European Commission prepares to approve plan to use frozen Russian assets in December – Bloomberg
On 12 December, the European Commission is going to publish the final draft of a plan on ways that it will use the Russian assets frozen in the EU for the benefit of Ukraine.
Source: European Pravda with reference to Bloomberg
Details: The European Commission's plan envisages the introduction of a tax on excess profits from the use of frozen assets. It will contain a caveat that the new tax will not affect "national taxes or other measures".
As Bloomberg recalls, the fate of the plan depends on the meeting of the European Commission with experts from the EU member states on 6 December, who should express concerns about the use of Russian assets.
Some of them, such as Belgium, Germany, France, Italy and Luxembourg, have previously opposed speeding up the process and called for a more gradual approach – for example, starting with a more informal document rather than a legislative proposal.
Adoption of the plan by the European Commission on 12 December will allow EU leaders to consider it at a summit in Brussels later that week.
Background: In recent months, the European Union has been actively discussing how to implement the possibility of applying a tax on excess profits from Russian assets and directing these funds to the recovery of Ukraine.
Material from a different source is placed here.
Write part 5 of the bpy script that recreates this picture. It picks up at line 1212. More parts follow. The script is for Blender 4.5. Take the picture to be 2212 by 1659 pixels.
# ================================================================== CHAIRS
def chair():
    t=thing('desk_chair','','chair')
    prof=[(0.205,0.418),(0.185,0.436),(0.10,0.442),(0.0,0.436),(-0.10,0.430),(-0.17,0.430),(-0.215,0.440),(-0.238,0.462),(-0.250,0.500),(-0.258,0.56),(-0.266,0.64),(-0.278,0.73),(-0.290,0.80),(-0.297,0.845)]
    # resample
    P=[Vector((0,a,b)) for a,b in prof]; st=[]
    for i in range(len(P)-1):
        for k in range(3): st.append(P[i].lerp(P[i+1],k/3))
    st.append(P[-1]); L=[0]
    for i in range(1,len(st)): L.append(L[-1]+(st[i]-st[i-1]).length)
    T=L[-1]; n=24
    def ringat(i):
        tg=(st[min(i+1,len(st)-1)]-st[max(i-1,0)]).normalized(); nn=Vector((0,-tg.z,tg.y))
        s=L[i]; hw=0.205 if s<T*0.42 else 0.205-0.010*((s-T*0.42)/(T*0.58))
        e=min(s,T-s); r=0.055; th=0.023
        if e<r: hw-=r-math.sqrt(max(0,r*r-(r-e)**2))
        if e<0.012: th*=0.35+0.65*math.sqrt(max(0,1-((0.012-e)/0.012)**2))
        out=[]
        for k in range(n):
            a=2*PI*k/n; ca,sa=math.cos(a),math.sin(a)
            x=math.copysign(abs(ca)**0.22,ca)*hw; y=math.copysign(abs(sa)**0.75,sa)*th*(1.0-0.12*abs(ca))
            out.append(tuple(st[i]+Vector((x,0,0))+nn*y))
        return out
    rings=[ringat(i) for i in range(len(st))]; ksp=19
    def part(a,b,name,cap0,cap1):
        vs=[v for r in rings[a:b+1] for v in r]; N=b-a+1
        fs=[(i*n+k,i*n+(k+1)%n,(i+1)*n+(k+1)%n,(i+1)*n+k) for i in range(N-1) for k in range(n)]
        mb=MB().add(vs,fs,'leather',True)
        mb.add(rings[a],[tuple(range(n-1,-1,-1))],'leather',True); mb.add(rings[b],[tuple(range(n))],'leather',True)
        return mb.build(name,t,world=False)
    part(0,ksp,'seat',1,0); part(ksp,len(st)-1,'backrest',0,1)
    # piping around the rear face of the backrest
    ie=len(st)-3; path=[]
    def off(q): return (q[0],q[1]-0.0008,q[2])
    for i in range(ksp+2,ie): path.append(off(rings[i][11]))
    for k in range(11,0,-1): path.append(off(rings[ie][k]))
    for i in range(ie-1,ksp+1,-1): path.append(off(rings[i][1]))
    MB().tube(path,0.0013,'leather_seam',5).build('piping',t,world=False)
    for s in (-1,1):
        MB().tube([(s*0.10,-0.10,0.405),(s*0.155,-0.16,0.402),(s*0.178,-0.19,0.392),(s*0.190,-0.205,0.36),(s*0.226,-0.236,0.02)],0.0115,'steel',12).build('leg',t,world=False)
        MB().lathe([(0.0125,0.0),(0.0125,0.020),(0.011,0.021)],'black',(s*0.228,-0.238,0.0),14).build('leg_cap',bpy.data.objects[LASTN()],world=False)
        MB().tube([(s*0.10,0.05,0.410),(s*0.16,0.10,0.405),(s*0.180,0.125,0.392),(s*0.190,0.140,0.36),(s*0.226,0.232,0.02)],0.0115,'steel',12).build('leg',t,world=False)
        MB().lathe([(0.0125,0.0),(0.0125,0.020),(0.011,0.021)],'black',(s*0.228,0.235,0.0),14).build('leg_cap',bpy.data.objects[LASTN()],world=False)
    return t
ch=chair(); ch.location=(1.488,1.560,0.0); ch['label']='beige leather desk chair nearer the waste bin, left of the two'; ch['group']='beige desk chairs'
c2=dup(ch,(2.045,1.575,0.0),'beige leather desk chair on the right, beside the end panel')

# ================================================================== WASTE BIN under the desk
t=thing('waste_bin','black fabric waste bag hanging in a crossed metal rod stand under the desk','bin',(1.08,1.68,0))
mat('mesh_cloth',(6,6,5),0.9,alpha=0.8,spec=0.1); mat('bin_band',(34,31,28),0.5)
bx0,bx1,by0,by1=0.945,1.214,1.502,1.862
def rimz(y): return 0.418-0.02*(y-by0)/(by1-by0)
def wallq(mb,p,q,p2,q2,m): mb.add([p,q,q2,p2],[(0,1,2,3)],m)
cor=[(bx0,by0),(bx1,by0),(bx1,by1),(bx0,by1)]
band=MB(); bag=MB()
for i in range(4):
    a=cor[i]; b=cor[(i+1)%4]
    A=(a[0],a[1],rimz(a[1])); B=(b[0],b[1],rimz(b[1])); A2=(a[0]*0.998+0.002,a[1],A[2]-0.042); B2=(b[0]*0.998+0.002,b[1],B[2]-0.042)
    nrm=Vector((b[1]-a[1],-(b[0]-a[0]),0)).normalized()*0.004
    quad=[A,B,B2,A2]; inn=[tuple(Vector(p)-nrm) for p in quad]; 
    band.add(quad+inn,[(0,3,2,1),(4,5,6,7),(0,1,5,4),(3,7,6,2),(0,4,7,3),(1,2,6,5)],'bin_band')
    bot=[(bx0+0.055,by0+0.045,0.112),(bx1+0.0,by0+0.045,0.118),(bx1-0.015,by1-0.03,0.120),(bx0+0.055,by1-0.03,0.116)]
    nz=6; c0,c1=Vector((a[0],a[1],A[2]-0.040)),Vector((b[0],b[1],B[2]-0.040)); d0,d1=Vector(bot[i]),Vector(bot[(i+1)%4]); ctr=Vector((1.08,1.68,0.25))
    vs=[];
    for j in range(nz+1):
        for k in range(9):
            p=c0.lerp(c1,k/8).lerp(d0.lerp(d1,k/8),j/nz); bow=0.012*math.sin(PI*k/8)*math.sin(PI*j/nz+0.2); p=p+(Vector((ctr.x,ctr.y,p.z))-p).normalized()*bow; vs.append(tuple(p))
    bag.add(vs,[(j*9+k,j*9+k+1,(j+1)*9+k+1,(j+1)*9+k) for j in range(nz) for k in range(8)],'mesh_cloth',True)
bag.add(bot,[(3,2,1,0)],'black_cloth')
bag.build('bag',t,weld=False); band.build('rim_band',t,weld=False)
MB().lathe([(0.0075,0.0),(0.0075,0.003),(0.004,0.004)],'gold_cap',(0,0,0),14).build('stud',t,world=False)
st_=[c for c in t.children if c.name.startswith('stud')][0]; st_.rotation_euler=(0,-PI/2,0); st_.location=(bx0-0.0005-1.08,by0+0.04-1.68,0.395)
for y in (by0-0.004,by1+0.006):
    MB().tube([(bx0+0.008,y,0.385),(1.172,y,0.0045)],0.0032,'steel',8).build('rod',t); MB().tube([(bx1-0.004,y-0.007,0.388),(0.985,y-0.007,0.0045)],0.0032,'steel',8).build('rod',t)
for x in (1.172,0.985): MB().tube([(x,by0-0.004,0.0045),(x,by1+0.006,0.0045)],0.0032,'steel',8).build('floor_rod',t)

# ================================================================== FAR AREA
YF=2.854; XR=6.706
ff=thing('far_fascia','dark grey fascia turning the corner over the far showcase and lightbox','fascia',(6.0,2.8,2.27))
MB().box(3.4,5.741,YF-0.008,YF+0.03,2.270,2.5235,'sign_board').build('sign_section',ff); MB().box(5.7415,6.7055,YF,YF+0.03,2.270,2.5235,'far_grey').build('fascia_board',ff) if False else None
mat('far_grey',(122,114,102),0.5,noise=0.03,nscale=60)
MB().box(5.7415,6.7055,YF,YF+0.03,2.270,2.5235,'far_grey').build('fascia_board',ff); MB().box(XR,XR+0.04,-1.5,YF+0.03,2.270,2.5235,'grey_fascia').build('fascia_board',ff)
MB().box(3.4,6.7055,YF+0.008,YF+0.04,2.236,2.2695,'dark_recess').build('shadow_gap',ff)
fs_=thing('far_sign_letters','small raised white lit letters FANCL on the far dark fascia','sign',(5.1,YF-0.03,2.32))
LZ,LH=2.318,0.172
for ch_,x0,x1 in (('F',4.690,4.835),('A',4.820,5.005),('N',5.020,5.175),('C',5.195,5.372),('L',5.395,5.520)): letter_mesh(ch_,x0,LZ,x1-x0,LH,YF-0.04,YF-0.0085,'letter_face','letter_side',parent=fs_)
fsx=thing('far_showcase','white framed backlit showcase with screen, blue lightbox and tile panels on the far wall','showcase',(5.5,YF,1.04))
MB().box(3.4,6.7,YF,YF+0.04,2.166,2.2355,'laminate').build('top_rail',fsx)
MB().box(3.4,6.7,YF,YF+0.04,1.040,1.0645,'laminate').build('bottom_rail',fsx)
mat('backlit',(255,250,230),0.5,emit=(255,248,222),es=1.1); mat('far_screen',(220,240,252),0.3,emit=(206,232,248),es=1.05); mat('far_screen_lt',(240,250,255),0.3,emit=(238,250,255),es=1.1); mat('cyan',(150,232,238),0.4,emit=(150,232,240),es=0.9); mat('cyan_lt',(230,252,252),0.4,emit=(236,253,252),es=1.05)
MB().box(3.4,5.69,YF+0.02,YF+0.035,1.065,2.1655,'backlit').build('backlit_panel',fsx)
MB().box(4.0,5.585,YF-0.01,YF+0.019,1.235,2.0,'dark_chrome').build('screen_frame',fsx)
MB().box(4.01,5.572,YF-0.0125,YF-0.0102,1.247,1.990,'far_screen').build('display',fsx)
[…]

It is estimated that more than €200 billion of sanctioned Russian sovereign assets are frozen in the EU, with most of them in the Belgium-based clearing house Euroclear.
According to data from October, sanctioned Russian assets at Euroclear have brought in almost €3 billion in profits since they were frozen.
At the same time, Belgium has already announced that it has created a special fund to support Ukraine in the amount of EUR 1.7 billion, which is funded by the taxation of Russian assets frozen in the country.